◆ Written exercise
Transcribe the listing below from its opening line up to and including the line that contains "b = MB(); b.box(-.012, .285, -.01, .61, .871, .90, .004);"; reproduce nothing else.

══ Data section

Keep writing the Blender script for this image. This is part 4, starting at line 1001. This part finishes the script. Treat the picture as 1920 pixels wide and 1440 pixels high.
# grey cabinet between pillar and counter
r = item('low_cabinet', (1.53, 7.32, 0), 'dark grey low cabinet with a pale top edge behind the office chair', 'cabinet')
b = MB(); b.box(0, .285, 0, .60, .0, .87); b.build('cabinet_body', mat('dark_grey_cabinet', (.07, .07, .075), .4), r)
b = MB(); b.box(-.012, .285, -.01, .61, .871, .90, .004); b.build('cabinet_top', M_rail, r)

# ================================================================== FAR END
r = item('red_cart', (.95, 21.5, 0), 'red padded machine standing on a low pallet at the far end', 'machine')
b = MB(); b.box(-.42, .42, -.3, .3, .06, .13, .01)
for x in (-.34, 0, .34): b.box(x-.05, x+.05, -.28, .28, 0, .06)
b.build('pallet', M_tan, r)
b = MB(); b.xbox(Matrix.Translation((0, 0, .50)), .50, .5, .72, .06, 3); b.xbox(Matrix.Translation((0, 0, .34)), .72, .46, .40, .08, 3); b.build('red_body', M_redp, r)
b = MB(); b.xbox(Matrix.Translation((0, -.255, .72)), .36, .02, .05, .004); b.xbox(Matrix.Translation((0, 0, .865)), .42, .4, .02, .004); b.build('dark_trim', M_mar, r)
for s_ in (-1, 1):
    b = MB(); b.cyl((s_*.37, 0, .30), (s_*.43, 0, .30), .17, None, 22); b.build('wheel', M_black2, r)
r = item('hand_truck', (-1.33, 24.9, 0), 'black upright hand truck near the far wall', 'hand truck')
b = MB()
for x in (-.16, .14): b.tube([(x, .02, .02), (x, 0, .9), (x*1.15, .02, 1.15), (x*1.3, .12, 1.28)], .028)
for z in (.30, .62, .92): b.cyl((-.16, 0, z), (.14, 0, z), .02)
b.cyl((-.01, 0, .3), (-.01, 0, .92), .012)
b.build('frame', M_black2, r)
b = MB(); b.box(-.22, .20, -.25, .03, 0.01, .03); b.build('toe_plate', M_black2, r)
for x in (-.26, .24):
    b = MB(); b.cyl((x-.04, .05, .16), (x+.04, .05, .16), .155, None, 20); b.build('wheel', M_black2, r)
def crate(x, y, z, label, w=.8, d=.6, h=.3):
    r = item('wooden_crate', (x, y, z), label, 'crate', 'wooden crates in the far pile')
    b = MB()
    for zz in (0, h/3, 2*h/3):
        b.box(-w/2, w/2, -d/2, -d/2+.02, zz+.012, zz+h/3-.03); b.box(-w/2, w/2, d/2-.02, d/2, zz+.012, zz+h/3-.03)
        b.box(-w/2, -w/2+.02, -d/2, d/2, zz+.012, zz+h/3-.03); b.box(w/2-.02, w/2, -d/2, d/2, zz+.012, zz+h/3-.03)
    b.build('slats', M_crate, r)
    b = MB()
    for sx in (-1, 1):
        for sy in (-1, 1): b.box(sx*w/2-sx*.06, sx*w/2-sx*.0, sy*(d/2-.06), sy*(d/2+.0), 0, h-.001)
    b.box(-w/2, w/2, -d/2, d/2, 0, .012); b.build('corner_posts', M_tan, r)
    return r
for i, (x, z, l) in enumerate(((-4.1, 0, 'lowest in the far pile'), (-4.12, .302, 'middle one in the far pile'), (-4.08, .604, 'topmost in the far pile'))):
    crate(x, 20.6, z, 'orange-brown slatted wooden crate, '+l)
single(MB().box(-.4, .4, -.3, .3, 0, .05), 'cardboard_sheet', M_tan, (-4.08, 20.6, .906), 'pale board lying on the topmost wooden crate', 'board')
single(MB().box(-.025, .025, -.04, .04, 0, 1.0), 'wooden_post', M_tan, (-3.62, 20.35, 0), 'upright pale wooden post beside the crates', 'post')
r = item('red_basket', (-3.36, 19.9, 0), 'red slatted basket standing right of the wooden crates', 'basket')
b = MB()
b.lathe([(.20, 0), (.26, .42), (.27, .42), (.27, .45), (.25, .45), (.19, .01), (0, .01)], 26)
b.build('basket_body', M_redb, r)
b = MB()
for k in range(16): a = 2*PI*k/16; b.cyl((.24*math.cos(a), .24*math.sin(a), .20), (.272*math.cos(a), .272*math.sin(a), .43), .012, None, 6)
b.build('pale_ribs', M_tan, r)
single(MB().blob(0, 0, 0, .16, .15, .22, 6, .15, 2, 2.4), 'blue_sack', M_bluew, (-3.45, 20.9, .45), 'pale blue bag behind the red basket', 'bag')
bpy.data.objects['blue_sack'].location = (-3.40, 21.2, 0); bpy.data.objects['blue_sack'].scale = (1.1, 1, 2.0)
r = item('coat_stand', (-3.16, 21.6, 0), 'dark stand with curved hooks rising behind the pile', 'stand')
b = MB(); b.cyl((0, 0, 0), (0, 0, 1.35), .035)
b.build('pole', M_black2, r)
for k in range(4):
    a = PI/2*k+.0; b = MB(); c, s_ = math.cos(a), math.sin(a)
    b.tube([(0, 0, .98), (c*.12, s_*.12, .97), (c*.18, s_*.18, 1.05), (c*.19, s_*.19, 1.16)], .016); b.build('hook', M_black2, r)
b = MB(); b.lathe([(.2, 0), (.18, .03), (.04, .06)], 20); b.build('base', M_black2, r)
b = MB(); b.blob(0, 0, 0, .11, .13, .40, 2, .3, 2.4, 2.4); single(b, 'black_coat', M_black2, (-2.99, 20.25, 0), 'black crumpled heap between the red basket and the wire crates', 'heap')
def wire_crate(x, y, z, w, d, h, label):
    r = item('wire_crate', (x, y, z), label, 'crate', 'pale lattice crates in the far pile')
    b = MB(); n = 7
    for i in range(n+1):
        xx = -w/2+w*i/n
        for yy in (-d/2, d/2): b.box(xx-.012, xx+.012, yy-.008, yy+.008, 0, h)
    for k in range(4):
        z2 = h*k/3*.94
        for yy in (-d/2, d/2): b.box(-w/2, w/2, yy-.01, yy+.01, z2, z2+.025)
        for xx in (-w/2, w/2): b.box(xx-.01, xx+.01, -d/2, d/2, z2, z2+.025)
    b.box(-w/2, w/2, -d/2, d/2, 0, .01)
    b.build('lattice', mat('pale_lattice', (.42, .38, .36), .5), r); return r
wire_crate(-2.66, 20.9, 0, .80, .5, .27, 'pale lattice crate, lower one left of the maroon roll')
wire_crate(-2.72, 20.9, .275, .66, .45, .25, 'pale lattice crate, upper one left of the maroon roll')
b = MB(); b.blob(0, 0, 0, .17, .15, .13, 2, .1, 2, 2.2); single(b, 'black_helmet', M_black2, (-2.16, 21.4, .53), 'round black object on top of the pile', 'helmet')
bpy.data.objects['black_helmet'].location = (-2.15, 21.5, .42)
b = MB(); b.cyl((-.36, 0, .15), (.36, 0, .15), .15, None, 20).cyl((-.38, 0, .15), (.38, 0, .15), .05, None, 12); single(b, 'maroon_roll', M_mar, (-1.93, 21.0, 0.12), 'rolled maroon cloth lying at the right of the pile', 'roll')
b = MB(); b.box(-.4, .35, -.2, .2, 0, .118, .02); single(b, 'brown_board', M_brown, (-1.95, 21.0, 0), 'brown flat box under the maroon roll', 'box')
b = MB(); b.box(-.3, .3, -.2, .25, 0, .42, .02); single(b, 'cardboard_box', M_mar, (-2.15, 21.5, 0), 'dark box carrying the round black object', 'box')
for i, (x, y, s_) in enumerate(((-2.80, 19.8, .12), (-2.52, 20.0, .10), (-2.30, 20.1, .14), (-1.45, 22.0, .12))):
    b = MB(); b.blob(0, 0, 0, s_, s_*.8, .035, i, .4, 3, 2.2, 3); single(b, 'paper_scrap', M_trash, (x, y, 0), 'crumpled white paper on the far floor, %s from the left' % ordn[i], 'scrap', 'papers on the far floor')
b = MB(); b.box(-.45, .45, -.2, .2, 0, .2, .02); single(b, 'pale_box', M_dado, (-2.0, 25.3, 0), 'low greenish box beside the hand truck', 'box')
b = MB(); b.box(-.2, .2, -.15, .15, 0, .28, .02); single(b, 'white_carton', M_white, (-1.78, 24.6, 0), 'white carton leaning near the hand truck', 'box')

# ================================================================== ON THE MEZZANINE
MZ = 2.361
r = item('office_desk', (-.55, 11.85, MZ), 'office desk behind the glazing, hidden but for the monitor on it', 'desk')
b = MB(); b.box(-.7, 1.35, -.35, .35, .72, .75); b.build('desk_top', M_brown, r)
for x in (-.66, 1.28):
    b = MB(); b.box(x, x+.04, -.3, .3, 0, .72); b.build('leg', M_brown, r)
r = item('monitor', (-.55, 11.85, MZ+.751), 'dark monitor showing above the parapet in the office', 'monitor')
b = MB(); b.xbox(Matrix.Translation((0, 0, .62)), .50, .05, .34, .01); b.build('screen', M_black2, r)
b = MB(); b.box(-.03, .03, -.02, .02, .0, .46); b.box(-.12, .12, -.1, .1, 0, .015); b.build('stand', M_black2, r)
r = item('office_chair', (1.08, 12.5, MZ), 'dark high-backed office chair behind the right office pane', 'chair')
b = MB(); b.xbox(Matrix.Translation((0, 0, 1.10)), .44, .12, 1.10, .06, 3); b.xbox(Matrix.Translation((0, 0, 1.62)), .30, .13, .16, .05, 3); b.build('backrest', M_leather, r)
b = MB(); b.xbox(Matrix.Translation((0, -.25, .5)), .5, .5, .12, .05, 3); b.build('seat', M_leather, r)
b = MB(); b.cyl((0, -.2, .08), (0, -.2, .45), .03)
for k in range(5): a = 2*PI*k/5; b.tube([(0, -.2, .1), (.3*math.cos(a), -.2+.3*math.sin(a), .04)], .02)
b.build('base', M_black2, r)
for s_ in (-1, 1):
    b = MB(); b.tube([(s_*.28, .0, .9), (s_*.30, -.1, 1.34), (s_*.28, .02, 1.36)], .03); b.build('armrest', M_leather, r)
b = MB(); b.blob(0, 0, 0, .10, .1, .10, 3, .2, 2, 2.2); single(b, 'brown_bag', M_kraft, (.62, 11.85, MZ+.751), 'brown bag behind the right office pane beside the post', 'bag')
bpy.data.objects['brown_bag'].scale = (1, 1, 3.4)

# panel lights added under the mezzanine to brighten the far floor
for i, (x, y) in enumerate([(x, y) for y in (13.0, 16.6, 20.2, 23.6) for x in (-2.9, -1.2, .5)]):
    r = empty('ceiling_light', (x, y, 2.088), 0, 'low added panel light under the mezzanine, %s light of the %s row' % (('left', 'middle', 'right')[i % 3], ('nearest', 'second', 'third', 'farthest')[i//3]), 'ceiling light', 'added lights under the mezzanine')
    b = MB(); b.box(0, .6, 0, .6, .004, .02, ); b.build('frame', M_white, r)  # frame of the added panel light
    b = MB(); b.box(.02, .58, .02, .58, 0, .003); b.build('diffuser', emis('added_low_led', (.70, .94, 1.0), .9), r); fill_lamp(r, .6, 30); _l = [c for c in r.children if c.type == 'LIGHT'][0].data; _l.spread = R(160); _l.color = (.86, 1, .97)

════

◆ Finished answer
Keep writing the Blender script for this image. This is part 4, starting at line 1001. This part finishes the script. Treat the picture as 1920 pixels wide and 1440 pixels high.
# grey cabinet between pillar and counter
r = item('low_cabinet', (1.53, 7.32, 0), 'dark grey low cabinet with a pale top edge behind the office chair', 'cabinet')
b = MB(); b.box(0, .285, 0, .60, .0, .87); b.build('cabinet_body', mat('dark_grey_cabinet', (.07, .07, .075), .4), r)
b = MB(); b.box(-.012, .285, -.01, .61, .871, .90, .004); b.build('cabinet_top', M_rail, r)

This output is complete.